中掃除的なのを済ませてお昼の後、また1ヶ月以上空いてしまった整骨院へ。もはや身体の不具合は失笑レベルのようで、前回に引き続きゴキッ!ってやるやつを複数回かまされる。その都度ついつい笑ってしまう自分のリアクションを不思議に思う。担当の方とドラゴンクエストモンスターズの話などする。ポケモンとの共通点、相違点。一度帰宅して白湯を飲み、今度はコジマへ。キャリアをSoftBankへ戻す。めちゃ混みかと思ったらガラガラで今はまさしく年末なのだと知る。新幹線のチケットを発券して、夕飯の買い物と仕込み。コノスルのマルベックをがぶがふと飲む。年末に無茶苦茶な仕打ちを受けた仕事の疲れが全然抜けていなくて、早い時間に寝落ちしてしまう。

土曜日。先月に焙煎して冷凍庫で寝かせていたコスタリカとエチオピアゲイシャをブレンドして淹れる。ゲイシャは手鍋焙煎したもので少し苦味が出てしまったかもしれない。その後、手持ちの革靴をすべて出してきてひたすらピカピカに磨く。もっと日常的にやらなくてはいけないのだけど、こうやって無心に綺麗にしていく行為は極めて年末的な気がする。

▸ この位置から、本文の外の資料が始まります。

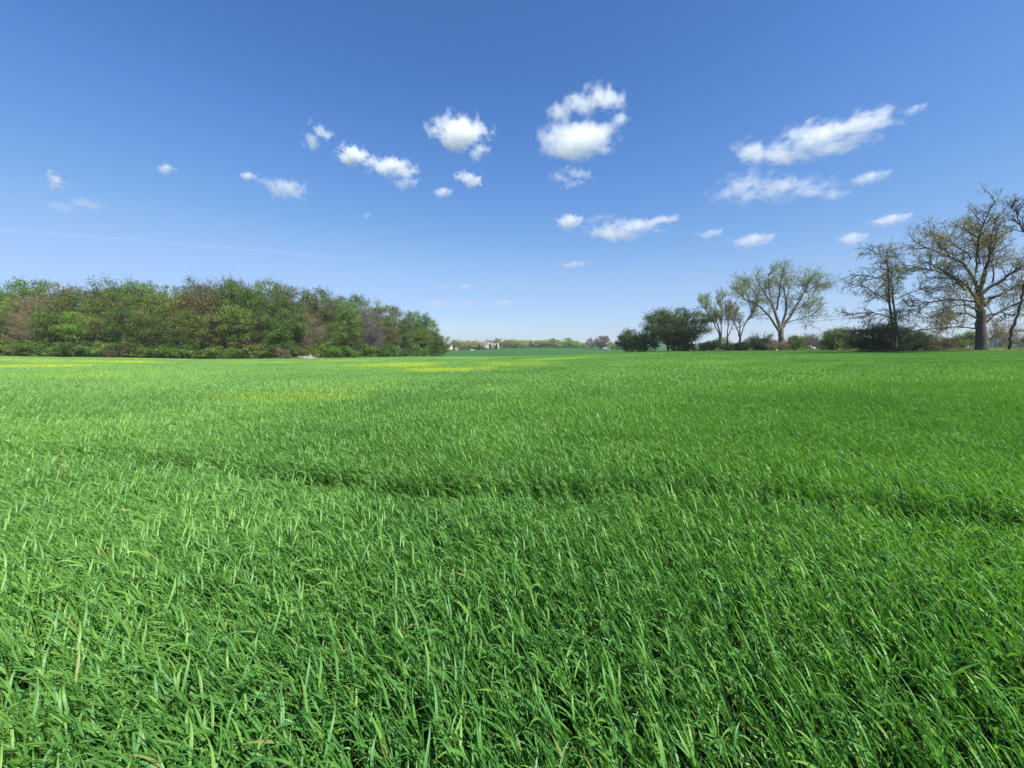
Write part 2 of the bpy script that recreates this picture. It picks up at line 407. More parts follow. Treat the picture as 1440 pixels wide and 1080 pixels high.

スケジュールを勘違いしていたのだけど、バタバタと先に実家へ出発する家族たちを見送る。その後、優雅にハンバーグランチ。黙々とよいハンバーグを食べたかったのだ。だいぶ満足してすぐに帰宅。ねこたちを解放したり昼寝をしたり違国日記や呪術廻戦を読んだりするフリーダム・フリータイム(フリフリ)を過ごす。年明けに飲みたいコーヒーを焙煎。いただきもののケニアとグアテマラを混ぜてみる試み。どちらもきれいなウォッシュトで粒も揃ってるので、何だかうまくいくような気がしている。

夕方には音楽関係のやり残した作業も終えて、クリーニング店へ寄ってから夕飯を買って帰宅。コーヒーの動画を観ながら黙々と食べて、この前の日曜日に焙煎したエチオピアゲイシャをまた46メソッドで淹れて飲む。最近はコーヒーの苦味を意識的に抑えたくて、豆とお湯の比率を1:16.5に変えている。NHKで「ビートルズとロックの革命」を観る。アメリカツアーでの人種差別撤廃のポールの発言にうっかり泣く。今見ると極めて優等生的なイメージのポールらしい発言だけれど、当時こんな見解をアイドルが発することには相当な勇気が必要だったのではないか。ソ連周辺国でのビートルズの受け入れられ方も興味深かった。政治的メッセージとロックについて少しだけ思いを巡らす。少しギターを弾いて、また違国日記を読む。違国日記、ページを開きながら、このシーンってさ…って色々話したくなる漫画だ。きみに会ったらどんなふうな話をしよう。描かれていることはとても個人的なのに、同時に普遍的なテーマを扱っている。「もし目立ったせいで悪口を言われたらぶっ殺せ」という槙生のハードボイルドなセリフに思わず震える。こんな人が近くにいてくれたらいいのに。

気づけば、家にあるビールとワインはすべて飲んでしまった。12時を回っていた。ねむくなった。普段荒くれているねこたちも床でとろけている。静かな時間。なんと自分らしく自分勝手な一日を過ごしたのだろう、と思いながら目を閉じる。